Presence: The Photography Collection of Judy Glickman Lauder
Presence is a thrilling immersion into the personal collection of photographer and humanitarian Judy Glickman Lauder. Nearly 160 images by some eighty photographers, selected from Judy Glickman Lauder’s collection of over 650 prints, explore the idea of the “presence” of the human spirit.
Presence creates a dialogue among an incredible array of photographs by some of the most beloved and influential practitioners of the 20th century, including Berenice Abbott, Diane Arbus, Richard Avedon, Danny Lyon, Sally Mann, Gordon Parks, and James Van Der Zee. It also includes photographs by critical contributors to the medium’s history, such as Irving Bennett Ellis, Graciela Iturbide, Lotte Jacobi, Alma Lavenson, and Glickman Lauder, the collector herself.
Spanning Pictorialism, portraiture, and fashion, to documentary and photojournalism and featuring iconic figures from the fields of art, politics, entertainment, and social justice, Presence: The Photography Collection of Judy Glickman Lauder celebrates photography’s ability to capture the human experience.
Essays by Anjuli Lebowitz and Adam D. Weinberg provide historical and artistic context, while an autobiographical essay by Glickman Lauder tells the story of her collection.
This book accompanies an exhibition drawn from the Judy Glickman Lauder Collection at the Portland Museum of Art, on view through January 15, 2023, to which the Collection has been gifted. Published by Aperture in partnership with the Portland Museum of Art.
About Judy Glickman Lauder
Judy Glickman Lauder is internationally known as an acclaimed photographer, collector, humanitarian, advocate, philanthropist, and community builder. Her life’s work, whether through her art, her generosity, or her collecting, is defined by a deep appreciation for life and all its intricacies. This fascination with humanity, and the nuances and complexities therein, encompasses all her creative and spiritual endeavors and has led her across the world in the pursuit of connecting people to one another.
Glickman Lauder has made indelible contributions to the field of photography in Maine and beyond. As a trustee of the Portland Museum of Art, Glickman Lauder’s transformative capacity has been on full display for decades, supporting the museum’s exhibitions, collections, galleries, mission, and more. Over the years, her collection has enabled countless presentations, exhibitions, and unforgettable moments at the museum. Her guidance and wealth of knowledge have supported the PMA’s photographic program and enabled the museum to develop a contemporary and photographic audience.
As an artist, Glickman Lauder’s photographs have been exhibited worldwide and are represented in over 300 public and private collections, including the J. Paul Getty Museum, the Whitney Museum of American Art, the Metropolitan Museum of Art, and the United States Holocaust Museum.
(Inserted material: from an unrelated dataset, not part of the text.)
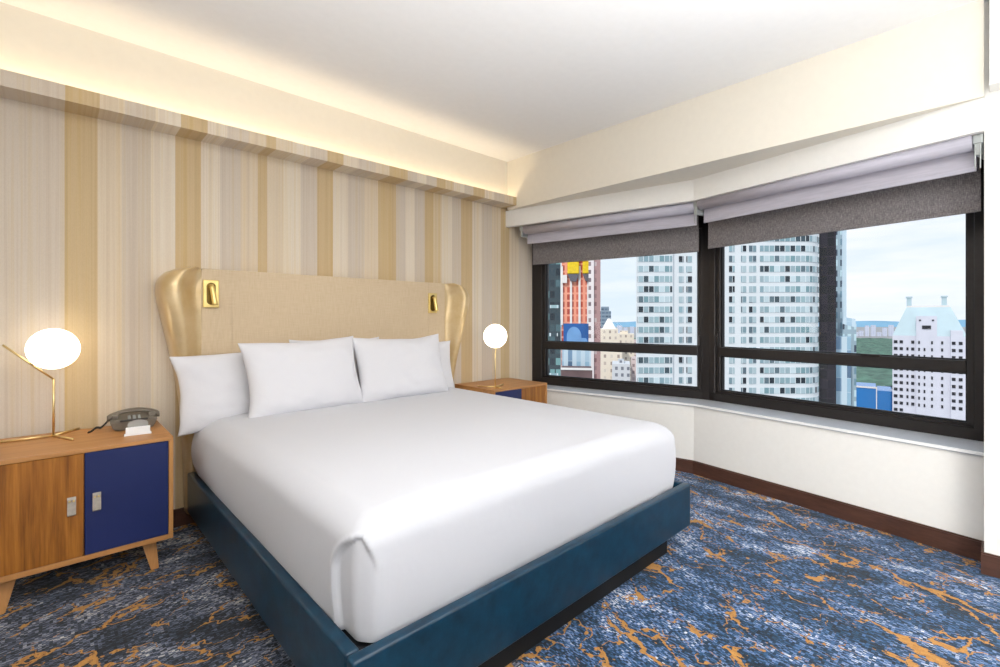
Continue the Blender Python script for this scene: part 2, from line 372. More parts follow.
# baseboards
def base_seg(a, b, name, mat):
    a = Vector(a); b = Vector(b); d = (b-a).normalized(); nrm = Vector((-d.y, d.x))
    if nrm.x > 0: nrm = -nrm
    bm = prism(bmesh.new(), [tuple(a), tuple(b), tuple(b+nrm*.016), tuple(a+nrm*.016)], 0, .102)
    prism(bm, [tuple(a), tuple(b), tuple(b+nrm*.010), tuple(a+nrm*.010)], .102, .110)
    return struct(name, bm, mat)
base_seg(LW[0], LW[1], 'baseboard_bay_left', 'dark baseboard')
base_seg(LW[1], LW[2], 'baseboard_bay_right', 'dark baseboard')
bm = B((XP-.016,YB,0),(XP,YP+.012,.102)); box(bm, (XP-.010,YB,.102),(XP,YP+.012,.110)); box(bm, (XP,YP,0),(3.66,YP+.012,.11))
struct('baseboard_right', bm, 'dark baseboard')
struct('baseboard_back', B((XL,YW-.016,0),(3.62,YW,.11)), 'dark baseboard x')
struct('baseboard_left', B((XL,YB,0),(XL+.016,YW-.02,.11)), 'dark baseboard')
struct('baseboard_front', B((XL+.02,YB,0),(XS-.02,YB+.016,.11)), 'dark baseboard x')

# ------------------------------------------------------------ windows
def frame_local(a, b):
    """matrix: local x along a->b, local y outward, z up, origin a"""
    a = Vector(a); b = Vector(b); d = (b-a).normalized(); nrm = Vector((-d.y, d.x))
    if nrm.x < 0: nrm = -nrm
    mt = Matrix(((d.x, nrm.x, 0, a.x), (d.y, nrm.y, 0, a.y), (0,0,1,0), (0,0,0,1)))
    return mt, (b-a).length
def window(name, a, b, g0, g1, hinge_at_start):
    mt, L = frame_local(a, b)
    Z0, Z1, T0, T1, G0, G1 = SILL, 2.36, .986, 1.062, .684, 2.10
    bm = bmesh.new()
    bx = lambda x0, x1, y0, y1, z0, z1, bv=.004: box(bm, (x0,y0,z0), (x1,y1,z1), bv, 1)
    # outer frame, stepping back towards the glass
    bx(.0, g0-.035, 0, .12, Z0, Z1); bx(g1+.035, L, 0, .12, Z0, Z1); bx(.0, L, 0, .12, Z0, Z0+.075); bx(.0, L, 0, .12, G1+.03, Z1)
    r = struct(name, bm, 'bronze frame'); r.matrix_world = mt
    bm2 = bmesh.new()
    for x0, x1, z0, z1 in ((g0-.04, g0, Z0+.07, G1+.04), (g1, g1+.04, Z0+.07, G1+.04), (g0-.04, g1+.04, Z0+.07, G0), (g0-.04, g1+.04, G1, G1+.04)):
        box(bm2, (x0,.022,z0), (x1,.10,z1), .003, 1)
    obj('sash_frame', bm2, 'bronze frame', r)
    obj('transom', B((g0-.002,.012,T0),(g1+.002,.10,T1), .005, 2), 'bronze frame', r)
    bm3 = bmesh.new()
    for z0, z1 in ((G0, T0), (T1, G1)):
        for x0, x1, q0, q1 in ((g0, g0+.008, z0, z1), (g1-.008, g1, z0, z1), (g0, g1, z0, z0+.008), (g0, g1, z1-.008, z1)):
            box(bm3, (x0,.045,q0), (x1,.07,q1))
    obj('gasket', bm3, 'gasket', r)
    obj('glass_pane', B((g0+.004,.055,G0+.004),(g1-.004,.063,T0-.002)), 'window glass', r)
    obj('glass_pane', B((g0+.004,.055,T1+.002),(g1-.004,.063,G1-.004)), 'window glass', r)
    # casement handle and lock plates
    hx = g0-.02 if hinge_at_start else g1+.02
    hb = B((hx-.012,.004,T1+.02),(hx+.012,.022,T1+.14), .004, 2); tube(hb, [(hx,.006,T1+.10),(hx,-.022,T1+.10),(hx,-.022,T1+.01)], .007, 8)
    obj('handle', hb, 'bronze frame', r)
    lk = B(((g0+g1)/2+.25,.004,T1-.004),((g0+g1)/2+.36,.02,T1+.01), .003, 1); obj('latch', lk, 'bronze frame', r)
    return mt, L
def along(a, b, y): # length along a->b at world y
    t = (a[1]-y)/(a[1]-b[1]); return t*math.dist(a, b)
window('window_1', FR[0], FR[1], along(FR[0],FR[1],3.435), along(FR[0],FR[1],1.883), False)
window('window_2', FR[1], FR[2], along(FR[1],FR[2],1.69), along(FR[1],FR[2],.145), True)
struct('trim_6', prism(bmesh.new(), [(4.235,1.86),(4.235,1.76),(4.36,1.73),(4.36,1.89)], SILL, 2.36), 'bronze frame')

# ------------------------------------------------------------ roller blinds
def blind(name, a, b, x0, x1, yoff, hem, mat, roll_r, zr, label, over):
    """local frame along the fascia; yoff = distance behind the fascia"""
    mt, L = frame_local(a, b)
    t = thing(name, label, 'roller blind'); t.matrix_world = mt @ Matrix.Translation((x0, yoff, hem))
    w = x1-x0; H = zr-hem
    obj('roller', T([(0,0,H),(w,0,H)], roll_r, 28), mat, t, smooth=True)
    fy = -roll_r if over else roll_r
    # cloth with a slight belly
    V, F = [], []; NX, NZ = 40, 14
    for layer in (0, .0012):
        for j in range(NZ+1):
            for i in range(NX+1):
                z = .012 + (H-.012)*j/NZ; x = w*i/NX
                V.append((x, fy + layer + .0015*math.sin(x*5+z*9), z))
    k = (NX+1)*(NZ+1)
    for s in (0, k):
        for j in range(NZ):
            for i in range(NX):
                q = s+j*(NX+1)+i; F.append((q,q+1,q+NX+2,q+NX+1) if s else (q+NX+1,q+NX+2,q+1,q))
    obj('shade_cloth', (V, F), mat, t, smooth=True)
    obj('hem_bar', B((0,fy-.006,0),(w,fy+.008,.026), .005, 3), mat, t)
    return t, mt
L1 = math.dist(FA[0], FA[1]); L2 = math.dist(FA[1], FA[2])
blind('sheer_blind', FA[0], FA[1], .185, L1-.01, .09, 2.098, 'sheer shade', .046, 2.242, 'pale lilac short outer blind over the window beside the globe lamp', False)
blind('woven_blind', FA[0], FA[1], .165, L1-.03, .245, 1.893, 'woven shade', .030, 2.25, 'taupe woven blind over the left window next to the headboard wall', False)
blind('sheer_blind', FA[1], FA[2], .012, L2-.055, .07, 2.104, 'sheer shade', .046, 2.252, 'pale lilac short outer blind over the window nearest the camera', False)
blind('woven_blind', FA[1], FA[2], -.03, L2-.065, .205, 1.905, 'woven shade', .030, 2.25, 'charcoal woven blind over the right window nearest the camera', False)
def bracket(a, b, x, yoff, label, chain):
    mt, L = frame_local(a, b)
    t = thing('blind_bracket', label, 'bracket'); t.matrix_world = mt @ Matrix.Translation((x, yoff, 2.20))
    bm = B((-.012,-.05,-.03),(.012,.085,.078), .006, 2); box(bm, (-.02,-.055,.03),(.02,-.03,.078), .005, 2)
    obj('bracket_plate', bm, 'bracket grey', t)
    obj('roller_cap', T([(-.018,0,.05),(.018,0,.05)], .036, 20), 'bracket grey', t)
    if chain:
        obj('bead_chain', T([(-.010,-.052,.03),(-.010,-.052,-.10)], .003, 6), 'bracket grey', t)
        obj('bead_chain', T([(.010,-.052,.03),(.010,-.052,-.10)], .003, 6), 'bracket grey', t)
bracket(FA[0], FA[1], .165, .10, 'small dark blind bracket in the corner beside the striped wall', False)
bracket(FA[1], FA[2], -.010, .09, 'grey blind bracket with two chains where the two windows meet', True)
bracket(FA[1], FA[2], L2-.032, .09, 'grey blind bracket at the far right by the white pier', True)

# ------------------------------------------------------------ bed
X0, X1, YF = .602, 2.676, 1.228; XC = (X0+X1)/2
bed = thing('bed', 'king bed with teal leather frame and gold winged headboard', 'bed', (XC, 2.3, 0))
def lb(a, b, *k, **q):  # box in bed-local coordinates given world corners
    return B((a[0]-XC,a[1]-2.3,a[2]), (b[0]-XC,b[1]-2.3,b[2]), *k, **q)
RZ0, RZ1 = .122, .364
obj('side_rail', lb((X0,YF+.0462,RZ0),(X0+.045,3.45,RZ1), .010, 4), 'teal leather', bed, True)
obj('side_rail', lb((X1-.045,YF+.0462,RZ0),(X1,3.45,RZ1), .010, 4), 'teal leather', bed, True)
obj('foot_rail', lb((X0,YF,RZ0),(X1,YF+.045,RZ1), .010, 4), 'teal leather', bed, True)
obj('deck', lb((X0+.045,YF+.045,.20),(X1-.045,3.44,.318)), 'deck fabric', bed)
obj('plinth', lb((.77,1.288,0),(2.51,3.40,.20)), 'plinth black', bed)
# headboard
HY = 3.478
def hw(z):  # half width of the outline
    P = [(.08,1.035),(.5,1.045),(.80,1.066),(1.0,1.095),(1.11,1.118),(1.27,1.15),(1.40,1.176),(1.475,1.186),(1.53,1.184),(1.57,1.168),(1.60,1.14),(1.62,1.10),(1.634,1.03)]
    for (z0, w0), (z1, w1) in zip(P, P[1:]):
        if z <= z1:
            t = (z-z0)/(z1-z0); return w0+(w1-w0)*t
    return P[-1][1]
def bulge(z):
    return .028 + .095*sstep(.75, 1.45, z)*(1-.25*sstep(1.5,1.634,z))
SE = .955
hp = obj('headboard', lb((XC-SE,HY,.10),(XC+SE,YW-.005,1.634), .003, 2), 'gold woven fabric', bed, True)
for s in (-1, 1): obj('seam', T([(s*.78, HY-2.3-.0002, .3), (s*.78, HY-2.3-.0002, 1.628)], .0014, 6), 'gold woven fabric', hp)
def wing(s):
    V, F = [], []; NZ = 90; NS = 60
    for j in range(NZ+1):
        z = .10 + (1.634-.10)*j/NZ; w = hw(z); a = max(SE+.002, w-.205); b = bulge(z)
        if z > 1.60: pass
        tz = max(0, (z-1.60)/.034)       # roll of the upper rim
        rim = .016*(1-math.sqrt(max(0, 1-tz*tz)))
        for i in range(NS+1):
            q = i/NS
            if q < .25:
                x = SE + (a-SE)*q/.25; y = HY
            else:
                u = (q-.25)/.75                       # 0..1 across the ear
                ang = u
                x = a + (w-a)*(1-(1-u)**1.7)
                f = math.sin(PI*min(1, u/.86)**1.15*.5)**2 if u < .86 else 1
                fwd = b*math.sin(PI*min(1,u*1.02)**.95)**1.3 if u < .5 else b
                crest = .42
                if u < crest: fwd = b*sstep(0, crest, u)
                else:
                    k = (u-crest)/(1-crest); fwd = b - (b+.075)*(1-math.sqrt(max(0,1-k**2.3)))
                y = HY - fwd
            # rumpled leather
            y += .004*noise.noise(Vector((x*9*s, z*5, 2.1)))*min(1, q*3)*sstep(.6, 1.1, z)
            V.append((s*x, y-2.3+rim, z - (0)))
        # back edge to the wall
        V.append((s*(w-.03), YW-.006-2.3, z))
        V.append((s*SE, YW-.006-2.3, z))
    k = NS+3
    for j in range(NZ):
        for i in range(k-1):
            q = j*k+i; F.append((q,q+1,q+k+1,q+k) if s > 0 else (q+k,q+k+1,q+1,q))
    F.append(tuple(range(k))); F.append(tuple(NZ*k+i for i in range(k)))
    bm = bmesh.new(); me = bpy.data.meshes.new('t'); me.from_pydata(V, [], F); bm.from_mesh(me); bpy.data.meshes.remove(me)
    o = obj('wing', bm, 'gold leather', hp, True); o['label'] = 'gold leather wing'
    md = o.modifiers.new('bev', 'BEVEL'); md.width = .01; md.segments = 3; md.limit_method = 'ANGLE'; md.angle_limit = 1.2
    return o
wing(-1); wing(1)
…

Numerous books of her work have been published, most recently Beyond the Shadows: The Holocaust and the Danish Exception which was published by The Aperture Foundation on the 75th anniversary of the remarkable rescue of the Danish Jews during the Nazi occupation in 1943. The publication features Glickman Lauder’s photographs over a 30-year span documenting concentration camps and portraits of both survivors of the rescue and the brave men and women who risked their own lives to help deliver the Jews in danger east to Sweden.
Judy Glickman Lauder was born in 1938 and raised in Piedmont, California, before moving to Los Angeles as a teenager. She later attended the University of California, Los Angeles, where she met and eventually married Albert B. Glickman.
Over the next fifty-four years, the couple developed a national reputation as committed philanthropists and, for Judy, an additional reputation as an advocate and champion for the photographic arts. Her involvement with fellow photographers at the Maine Photographic Workshops was a major turning point in her relationship with photography and the camera and would set her off on a new path exploring the medium’s unique qualities and characteristics. Albert Glickman passed away in 2013, and in 2015 Judy married her family friend and fellow art enthusiast and collector Leonard A. Lauder. Together, they have continued to build on Judy Glickman Lauder’s legacy of humanitarianism through the arts, supporting the Portland Museum of Art as well as a wide variety of arts and cultural organizations, and receiving the Gordon Parks Patron of the Arts Award in 2016.